A SENIOR government transport official last week confirmed that many British towns were unlikely to introduce widespread congestion charging as a way of controlling traffic growth.

The head of the Department of the Environment Transport and the Regions (DETR) congestion charging programme last week told the Interchange transport conference that that it would only be right to charge motorists to drive into towns and cities in a few areas.

'I suspect we will never see congestion charging schemes all over the country.
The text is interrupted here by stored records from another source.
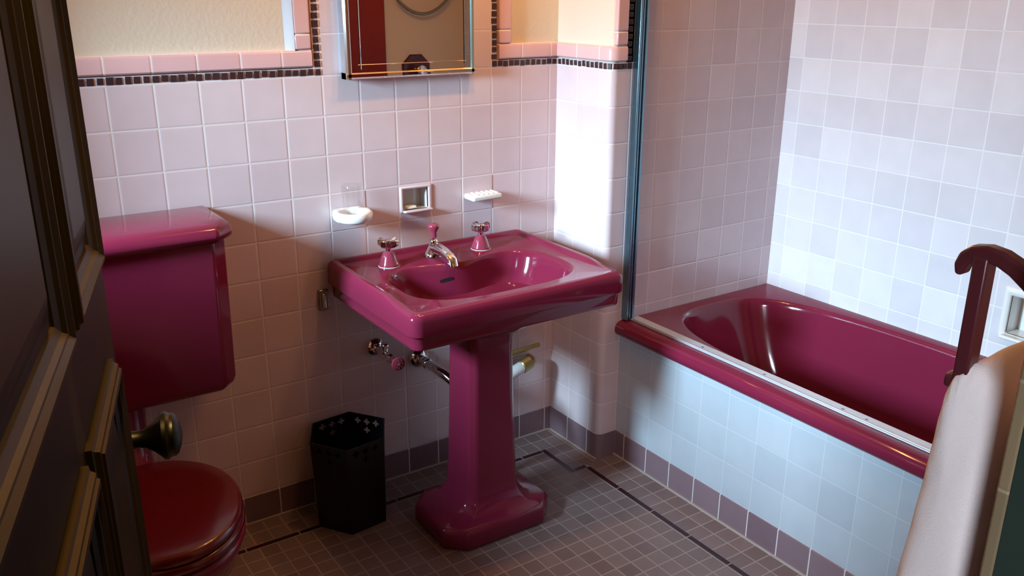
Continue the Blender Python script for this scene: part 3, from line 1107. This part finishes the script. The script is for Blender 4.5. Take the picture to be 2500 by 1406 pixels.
# stop valve
sv = root('stop_valve', (-0.678, 0, 0.472), 'chrome water stop valve with round maroon handle on the wall under the washbasin', 'valve')
vx, vz = -0.682, 0.476
mb = MB()
mb.lathe([(0.031, 0), (0.031, 0.003), (0.027, 0.010), (0.018, 0.016), (0.014, 0.018)], (vx, 0, vz), axis=(0, -1, 0), n=32)
mb.build('flange', m_chrome, sv, smooth=True, angle=50)
mb = MB()
mb.tube([(vx, -0.012, vz), (vx, -0.06, vz), (vx, -0.135, vz)], .0115, n=20)
mb.lathe([(0.015, 0), (0.017, .004), (0.017, .018), (0.014, .024)], (vx, -0.052, vz), axis=(0, -1, 0), n=24)
mb.tube([(vx, -0.072, vz), (vx, -0.072, vz + .026)], .009, n=16)
mb.lathe([(0.009, 0), (0.0125, .004), (0.0125, .012), (0.009, .016)], (vx, -0.072, vz + .020), n=20)
mb.lathe([(0.014, 0), (0.0155, .004), (0.0155, .014), (0.010, .022), (0.008, .03)], (vx, -0.100, vz), axis=(0, -1, 0), n=24)
mb.build('valve_body', m_chrome, sv, smooth=True, angle=50)
mb = MB()
hc = Vector((vx, -0.150, vz))
mb.lathe([(0.006, -.012), (0.0065, 0.0), (0.016, 0.002), (0.0205, 0.005), (0.0215, 0.009), (0.0200, 0.013), (0.0150, 0.0140), (0.008, .016), (.0005, .017)], hc, axis=(0, -1, 0), n=36)
hd = mb.build('handle', m_burg_knob, sv, smooth=True, angle=50)
mb = MB()
for k in range(8):
    a = 2 * PI * k / 8
    mb.lathe([(.003, 0), (.0024, .0018), (.0005, .0024)], hc + Vector((.0125 * math.cos(a), -.0142, .0125 * math.sin(a))), axis=(0, -1, 0), n=8)
mb.lathe([(.0035, 0), (.0028, .002), (.0005, .003)], hc + Vector((0, -.0165, 0)), axis=(0, -1, 0), n=10)
mb.build('handle_studs', m_chrome, hd, smooth=True)
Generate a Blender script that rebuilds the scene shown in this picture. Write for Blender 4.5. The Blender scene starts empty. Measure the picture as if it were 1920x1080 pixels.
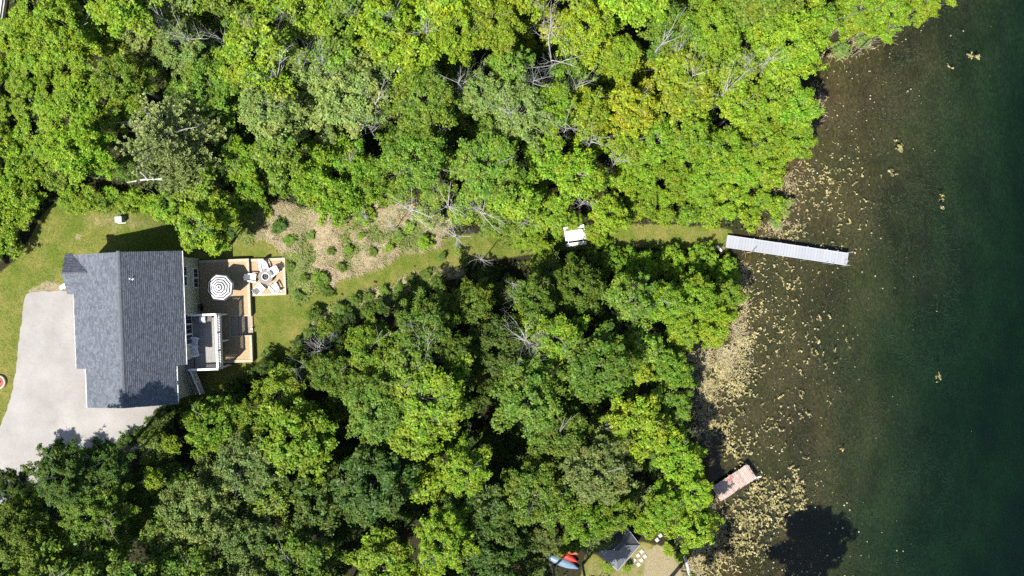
import bpy, bmesh, math, random
import numpy as np
from mathutils import Vector, Matrix

# ------------------------------------------------------------------ scene, camera, light
sc = bpy.context.scene
col = sc.collection
rnd = random.Random(7)
rng = np.random.default_rng(11)
H = 82.0                                   # camera height above the lower lawn
PPM = 20.0                                 # photograph pixels per metre on that lawn

cam_d = bpy.data.cameras.new("camera")
cam = bpy.data.objects.new("camera", cam_d); col.objects.link(cam)
cam.location = (0, 0, H); cam.rotation_euler = (0, 0, 0)
cam_d.sensor_width = 36.0; cam_d.lens = 18.0 * H / 48.0
cam_d.clip_start = 1.0; cam_d.clip_end = 6000.0
sc.camera = cam

SHX, SHY = 0.42, 0.47                      # shadow offset in metres per metre of height
sun_vec = Vector((-SHX, -SHY, 1.0)).normalized()
w = bpy.data.worlds.new("World"); sc.world = w; w.use_nodes = True
wn = w.node_tree.nodes; wl = w.node_tree.links
bg = wn["Background"]
sky = wn.new("ShaderNodeTexSky"); sky.sky_type = 'NISHITA'; sky.sun_disc = False
sky.sun_elevation = math.asin(sun_vec.z)
sky.sun_rotation = math.atan2(sun_vec.x, sun_vec.y) % (2 * math.pi)
wl.new(sky.outputs[0], bg.inputs[0]); bg.inputs[1].default_value = 0.088
sd = bpy.data.lights.new("sun", 'SUN'); sun = bpy.data.objects.new("sun", sd); col.objects.link(sun)
sd.energy = 5.0; sd.angle = math.radians(0.55); sd.color = (1.0, 0.955, 0.88)
sun.rotation_euler = (-sun_vec).to_track_quat('-Z', 'Y').to_euler(); sun.location = (-40, -40, 90)
vs = sc.view_settings
sc.display_settings.display_device = 'sRGB'
vs.view_transform = 'Standard'; vs.look = 'None'; vs.gamma = 1.0; vs.exposure = 1.25
vs.use_curve_mapping = False
cy = sc.cycles
cy.max_bounces = 6; cy.diffuse_bounces = 3; cy.glossy_bounces = 2; cy.transmission_bounces = 4
cy.transparent_max_bounces = 8; cy.volume_bounces = 0
cy.caustics_reflective = False; cy.caustics_refractive = False
cy.use_denoising = False

# ------------------------------------------------------------------ terrain
WATER_Z = -1.5
def sstep(a, b, x):
    t = np.clip((x - a) / (b - a), 0, 1)
    return t * t * (3 - 2 * t)

def poly_sd(poly, X, Y):
    """signed distance (positive outside) from points to a closed polygon"""
    P = np.asarray(poly, float); X = np.asarray(X, float); Y = np.asarray(Y, float)
    d2 = np.full(X.shape, 1e18); inside = np.zeros(X.shape, bool)
    n = len(P)
    for i in range(n):
        x0, y0 = P[i]; x1, y1 = P[(i + 1) % n]
        ex, ey = x1 - x0, y1 - y0
        t = np.clip(((X - x0) * ex + (Y - y0) * ey) / (ex * ex + ey * ey + 1e-9), 0, 1)
        dx = X - (x0 + t * ex); dy = Y - (y0 + t * ey)
        d2 = np.minimum(d2, dx * dx + dy * dy)
        c = (y0 > Y) != (y1 > Y)
        with np.errstate(divide='ignore', invalid='ignore'):
            xi = ex * (Y - y0) / (ey if ey != 0 else 1e-9) + x0
        inside ^= c & (X < xi)
    d = np.sqrt(d2)
    return np.where(inside, -d, d)

# shoreline in photograph pixels, closed far out on the lake side
SHORE = [(1790, -4000), (1775, -120), (1700, 0), (1640, 40), (1560, 95), (1510, 190), (1485, 290), (1455, 390), (1405, 468),
         (1385, 540), (1372, 620), (1322, 680), (1285, 690), (1296, 770), (1320, 860), (1326, 930), (1308, 1000),
         (1282, 1050), (1310, 1112), (1450, 1128), (1520, 1200), (1400, 1500), (1200, 5000), (60000, 5000), (60000, -4000)]
def lake_depth_d(px, py):                  # pixels into the lake (positive in water)
    return -poly_sd(SHORE, px, py)

def noise2(x, y, s, seed):
    """smooth value noise"""
    r = np.random.default_rng(seed); T = r.random((64, 64))
    u = np.asarray(x) / s; v = np.asarray(y) / s
    iu = np.floor(u).astype(int); iv = np.floor(v).astype(int)
    fu = u - iu; fv = v - iv; fu = fu * fu * (3 - 2 * fu); fv = fv * fv * (3 - 2 * fv)
    g = lambda a, b: T[a % 64, b % 64]
    return (g(iu, iv) * (1 - fu) + g(iu + 1, iv) * fu) * (1 - fv) + (g(iu, iv + 1) * (1 - fu) + g(iu + 1, iv + 1) * fu) * fv - 0.5

def zg(x, y):
    """height of the ground, in world metres; the lake bed included"""
    x = np.asarray(x, float); y = np.asarray(y, float)
    z = 1.7 * (1 - sstep(-35.0, -26.5, x)) - 1.32 * sstep(-16, 18, x)
    px = 960 + x * PPM * H / (H - WATER_Z); py = 540 - y * PPM * H / (H - WATER_Z)
    d = lake_depth_d(px, py) / PPM
    out = np.where(d < 0, np.maximum(z, -1.32 + 0.0 * x), z)
    dd = (px - np.interp(py, [-60, 200, 480, 700, 1080], [1745, 1690, 1640, 1560, 1520])) / PPM      # where the shelf drops off
    bed = WATER_Z - 0.22 * sstep(0, 3, d) - 0.22 * sstep(3, 11, d) - 3.2 * sstep(-4, 19, dd) - 3.0 * sstep(9, 32, dd)
    bed = bed + 0.16 * noise2(x, y, 1.7, 3) * sstep(1, 5, d) + 0.7 * noise2(x, y, 6.0, 5) * sstep(7, 16, d)
    k = sstep(-1.2, 0.6, d)
    z = out * (1 - k) + bed * k
    wild = sstep(1.5, 4, np.abs(x + 33)) * 0
    return z + 0.05 * noise2(x, y, 2.3, 9) * (1 - k) + wild

def P(px, py, z):
    k = (H - z) / H / PPM
    return Vector(((px - 960) * k, (540 - py) * k, z))
def G(px, py, dz=0.0):
    z = 0.0
    for _ in range(4):
        v = P(px, py, z + dz); z = float(zg(v.x, v.y))
    return Vector((v.x, v.y, z))
def gxy(px, py):                           # arrays
    px = np.asarray(px, float); py = np.asarray(py, float); z = np.zeros_like(px)
    for _ in range(4):
        k = (H - z) / H / PPM; x = (px - 960) * k; y = (540 - py) * k; z = zg(x, y)
    return x, y, z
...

There are many places where it is not the right solution, ' DETR congestion charging implementation team head Mike Goodwin told delegates.

Earlier, Commission for Integrated Transport chairman David Begg had urged the Government to take a stronger lead and put forward the case for congestion charging.

But Goodwin said the Government was not looking beyond schemes in London, Bristol and Leeds, and smaller short term congestion permit schemes for a road near a shopping centre in Durham, and in the Peak District National Park in Derbyshire.

These smaller schemes are expected to be launched this year.

It was confirmed that local authorities planning congestion and workplace parking charges would not need to have all their transport improvements finished before a scheme was launched.

'The Secretary of State will take a view about how well local authorities have achieved the objectives and whether that links with the objectives set out in the local transport plan and whether local people and businesses have been consulted, ' said Goodwin.

DETR guidance on congestion and workplace charging was expected to be published in 'two to three months', he added.